The historic Buffalo Hotel will hopefully play a role in downtown revitalization once its current tenants relocate, says a co-owner of the building.

Later this year, Canadian Mental Health Association-Central Alberta Region will move its housing-first program, for people with a history of homelessness or addiction, about six blocks south to the Econo Lodge.

Stan Schalk, co-owner of Potter’s Hands Development Ltd., said there are no plans for the Buffalo at this point.

“I think the location is really an awesome location. We’re waiting to see if there’s any interest in some project,” Schalk said.

“It’s a beautiful building. Those old, oak floors are original. We refinished them all 10 years ago, so they could keep that original heritage look.”

He said Potter’s Hands purchased the building after the city’s social planning department asked the developer to be part of the housing-first initiative.

“When we bought the building, we put about $1 million into renovating it, so it has had some fairly recent renovations, but it definitely needs an overhaul.”

He said his relationship with the mental health association has been good over the past 12 years, but the organization is happy to be moving out, and Potter’s Hands is happy to not have to deal with housing-first issues.

“I think that overall it’s worked well. I think there were a lot of people housed through the Buffalo that would have never been housed.

“Probably it gave them a better life and extended their life.
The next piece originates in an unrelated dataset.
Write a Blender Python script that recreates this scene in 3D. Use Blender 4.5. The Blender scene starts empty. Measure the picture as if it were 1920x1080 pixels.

But it’s a difficult kind of housing to be involved with because of the addiction issues people bring in.”

Related:

Red Deer’s supportive housing program is on the move

Growing drug-fuelled emergencies at Red Deer’s Buffalo transitional housing complex

Historian Michael Dawe said there’s been a hotel, or a converted hotel, on the site of the Buffalo continuously since 1892, when Red Deer first became a hamlet.

Part of the structure that still exists was built in 1903, along with the main section built in 1939, and an annex built in the early 1960s.

The Buffalo was one of a ring of hotels that developed around the downtown train station in Red Deer’s early days, and it’s one of two that remain, he said.

“The Windsor burned down. The Arlington was torn down. The Valley has been turned into social housing, as had the Buffalo,” Dawe said.

At one time, many community functions and service club meetings were held at the Buffalo because it had a good-sized banquet hall in the basement, he said.

“I remember as a kid going with my father to Rotary Club meetings in the lower part of the Buffalo.”

Dawe said the hotel also has a celebrity connection. It was used by kd lang, who hosted a television show called Buffalo Cafe.

“There were a number of scenes filmed around the reception desk in the Buffalo.”